El resultado de este abandono es palpable en el día a día, se siente dentro de quienes sabemos que acceder a una computadora es fundamental en los tiempos que corren. Ver a esas gurisas pidiendo jugar con un «programa básico». Es la evidencia de un hambre de tecnología que la escuela ya no puede saciar. Esa curiosidad, mal canalizada por falta de recursos, se transforma en un problema triste, cuando en la realidad actual debería ser el motor del aprendizaje.
No se trata de «poner a los chicos frente a una pantalla». Se trata de usar editores de video para crear documentales históricos, conocer las herramientas de la IA, usar hojas de cálculo para aprender matemáticas con datos reales, usar procesadores de texto colaborativos para trabajar en equipo, o programar para desarrollar el pensamiento lógico. Sin herramientas, estas puertas se cierran. Son barreras que el Estado pone a su desarrollo futuro cuando no garantiza el acceso como derecho, o sea para todos y todas.
La escuela pública, históricamente el gran igualador de la sociedad argentina, pierde esta función. El estudiante sin recursos no solo carece de la computadora en su casa, sino que tampoco la encuentra en la escuela. La brecha digital se convierte en una brecha educativa insalvable. No se trata de nostalgia. Se trata de urgencia. Reflotar un programa de inclusión digital no es un gasto, es la inversión para el futuro.

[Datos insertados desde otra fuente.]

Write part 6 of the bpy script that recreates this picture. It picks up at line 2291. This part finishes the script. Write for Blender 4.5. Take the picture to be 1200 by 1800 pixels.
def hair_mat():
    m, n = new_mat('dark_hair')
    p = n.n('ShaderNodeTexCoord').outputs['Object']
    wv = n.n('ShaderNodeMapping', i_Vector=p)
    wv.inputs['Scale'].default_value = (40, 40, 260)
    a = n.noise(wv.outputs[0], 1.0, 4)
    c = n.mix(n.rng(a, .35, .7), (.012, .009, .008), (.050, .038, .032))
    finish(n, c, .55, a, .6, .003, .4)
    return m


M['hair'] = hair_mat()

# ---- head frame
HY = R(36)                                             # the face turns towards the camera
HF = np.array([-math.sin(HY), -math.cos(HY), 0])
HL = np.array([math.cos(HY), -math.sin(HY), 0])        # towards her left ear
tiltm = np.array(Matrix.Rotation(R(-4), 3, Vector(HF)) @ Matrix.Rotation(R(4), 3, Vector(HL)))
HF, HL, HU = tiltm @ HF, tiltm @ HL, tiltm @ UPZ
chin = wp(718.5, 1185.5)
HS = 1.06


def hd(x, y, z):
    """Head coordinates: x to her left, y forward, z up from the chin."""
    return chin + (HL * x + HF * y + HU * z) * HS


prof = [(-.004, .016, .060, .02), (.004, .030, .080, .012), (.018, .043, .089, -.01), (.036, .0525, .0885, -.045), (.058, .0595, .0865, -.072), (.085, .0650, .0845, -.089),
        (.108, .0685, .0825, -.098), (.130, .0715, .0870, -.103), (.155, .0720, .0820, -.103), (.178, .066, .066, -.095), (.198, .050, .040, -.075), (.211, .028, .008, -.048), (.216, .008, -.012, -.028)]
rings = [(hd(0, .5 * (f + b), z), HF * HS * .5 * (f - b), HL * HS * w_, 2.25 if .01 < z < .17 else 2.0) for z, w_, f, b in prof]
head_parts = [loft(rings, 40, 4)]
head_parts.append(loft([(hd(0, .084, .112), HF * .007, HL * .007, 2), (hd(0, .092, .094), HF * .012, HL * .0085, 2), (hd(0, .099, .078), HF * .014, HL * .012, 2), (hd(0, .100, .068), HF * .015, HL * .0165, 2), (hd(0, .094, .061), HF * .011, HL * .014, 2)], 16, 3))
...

Un programa debe tener un financiamiento sostenido para el mantenimiento y la actualización del parque tecnológico. Las computadoras no pueden ser «cajas mágicas» que nadie sabe arreglar.
Tampoco es cuestión de tirar un par de computadoras en cada escuela, porque la tecnología sin pedagogía es un barco a la deriva. Se necesita financiación, tiempo, espacio y formación real para integrar estas herramientas de manera significativa. De nada sirven las computadoras si no hay una conexión a internet robusta y confiable en la escuela.
Así como en otra época el Estado garantizaba los libros de texto, hoy debe garantizar el acceso a la tecnología. Una computadora no es un lujo; es el cuaderno, el lápiz, la biblioteca y el taller de arte moderno. Es la ventana a un mundo de conocimiento y creación. La imagen de esas alumnas mirando con anhelo una computadora me llamó la atención y me movilizó hasta la bronca de saber que existe en nuestro país un ministerio de desregulación estatal.
Más allá de todo el amor, empeño y esfuerzo que le ponemos los maestros día a día a la escuela ¿Qué educación estamos ofreciendo? ¿Una que los prepara para el mundo que les tocará vivir, o una que los ancla en un pasado que casi no existe?
Recuperar un programa como Conectar Igualdad sería recuperar el futuro de nuestros gurises. Estamos en tiempo que el silencio de esas pantallas en negro sea reemplazado por el ruido de teclados y mentes trabajando y creando. Pero sobre todo, todos tenemos que pelear para que la escuela brinde igualdad de condiciones para todos y todas quienes deseen habitar el suelo Argentino, sobre todo para la posteridad.

(*) Profesor de educación primaria, alberdino, profesor de educación tecnológica. Es docente en las escuelas N° 188 Bazán y Bustos; y en N° 21 Libertador San Martín, en Paraná.